Wagner Group Leader Claims Russia Captured Ukraine Village

  • Wagner Group boss Yevgeny Prigozhin said on Wednesday that his forces had captured the Ukrainian village of Zaliznyanskoye.
  • Prigozhin also said his troops had made advancements in the city of Bakhmut.
  • Bakhmut, which Ukrainian President Volodymyr Zelensky said is included in his military's "main focus," remains a site of intense fighting between Russian and Ukrainian forces.

Yevgeny Prigozhin, the founder and leader of the Wagner Group of Russian mercenaries, on Wednesday said his forces had captured the Ukrainian village of Zaliznyanskoye.

The Wagner boss made the announcement about the small settlement, which is located approximately 9 miles northwest of the city of Bakhmut, on the Telegram channel of his press service. Prigozhin said in the same message that his troops had also made advancements in Bakhmut. His claims could not be verified by Newsweek.
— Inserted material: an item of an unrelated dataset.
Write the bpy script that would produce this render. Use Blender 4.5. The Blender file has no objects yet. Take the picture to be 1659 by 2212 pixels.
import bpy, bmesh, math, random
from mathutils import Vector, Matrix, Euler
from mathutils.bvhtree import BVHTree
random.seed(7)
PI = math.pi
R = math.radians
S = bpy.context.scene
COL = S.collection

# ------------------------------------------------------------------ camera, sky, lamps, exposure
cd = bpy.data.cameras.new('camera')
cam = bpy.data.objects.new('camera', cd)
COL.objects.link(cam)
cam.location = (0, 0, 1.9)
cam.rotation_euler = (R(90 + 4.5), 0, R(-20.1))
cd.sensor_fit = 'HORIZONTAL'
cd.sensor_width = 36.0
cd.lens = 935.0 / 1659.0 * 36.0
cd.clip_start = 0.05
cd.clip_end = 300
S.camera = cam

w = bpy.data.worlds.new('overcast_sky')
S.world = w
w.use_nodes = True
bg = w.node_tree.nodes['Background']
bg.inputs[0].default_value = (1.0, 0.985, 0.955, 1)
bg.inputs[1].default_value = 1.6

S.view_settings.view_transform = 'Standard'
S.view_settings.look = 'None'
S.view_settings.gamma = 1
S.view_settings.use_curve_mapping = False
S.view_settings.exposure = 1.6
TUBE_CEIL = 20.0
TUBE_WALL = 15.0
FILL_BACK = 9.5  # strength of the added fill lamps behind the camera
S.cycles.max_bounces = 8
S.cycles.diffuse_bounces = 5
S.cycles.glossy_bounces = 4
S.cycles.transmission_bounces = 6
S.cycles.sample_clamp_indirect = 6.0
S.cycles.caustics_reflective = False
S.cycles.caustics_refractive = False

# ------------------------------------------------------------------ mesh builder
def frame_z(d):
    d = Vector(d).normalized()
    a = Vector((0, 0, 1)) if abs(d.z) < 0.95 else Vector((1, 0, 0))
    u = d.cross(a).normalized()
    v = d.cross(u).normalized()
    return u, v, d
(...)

In the latter months of 2022, the Wagner Group gained international attention as it helped Russia make battlefield advances in the war in Ukraine, while Prigozhin made headlines for his alleged brutal tactics and his recruitment of convicts from prisons. In recent months, Wagner forces have reportedly been the central force in the battle for Bakhmut, which has been the site of intense fighting for months.

"Assault units are expanding the encirclement of Bakhmut. This morning, the village of Zaliznyanskoye was taken by the Wagner's assault units," Prigozhin was quoted as saying on Telegram, according to a translation by the Russian state-controlled news agency Tass.

Explosion near Bakhmut with Prigozhin inset pic
A Ukrainian military vehicle drives by an explosion near Bakhmut on Tuesday, while the inset shows Wagner Group leader Yevgeny Prigozhin at an economic meeting on September, 2, 2016, in Vladivostok, Russia. Prigozhin said Wednesday that his mercenary troops had captured a Ukrainian village and made advancements in Bakhmut. Photos by ARIS MESSINIS/AFP/Mikhail Svetlov/Getty Images

Despite his prominence in Ukraine, Prigozhin has had a contentious relationship with Russia's formal military officials. Last week, he said he had been cut off from all Russian government communication channels because of his public appeals for his troops to be given more ammunition.

Prigozhin was once said to be a close ally of Russian President Vladimir Putin. But the Institute for the Study of War (ISW), a think tank, wrote earlier this year that a rift had developed between the two because of Prigozhin's frequent criticisms of Russia's Ministry of Defense.

While Prigozhin maintains a public presence in the war with his frequent Telegram updates, the Kremlin does not often comment on him or his Wagner Group. Asked by reporters about Prigozhin last October, Kremlin spokesman Dmitry Peskov referred to the mercenary leader as "simply a Russian citizen" who "makes a big, feasible contribution" to his country.

Prigozhin has regularly reported updates from his Wagner Group's activity in Bakhmut. On March 3, he said Russia had encircled Bakhmut, but Ukraine's military immediately countered that claim by saying it had repelled attacks on the city.

The ISW wrote in a March 5 assessment that Ukraine was "likely conducting a limited tactical withdrawal in Bakhmut." But Ukrainian President Volodymyr Zelensky on Tuesday said that the "main focus" for his forces includes Bakhmut.

Newsweek reached out to the Ukrainian and Russian ministries of foreign affairs via email for comment.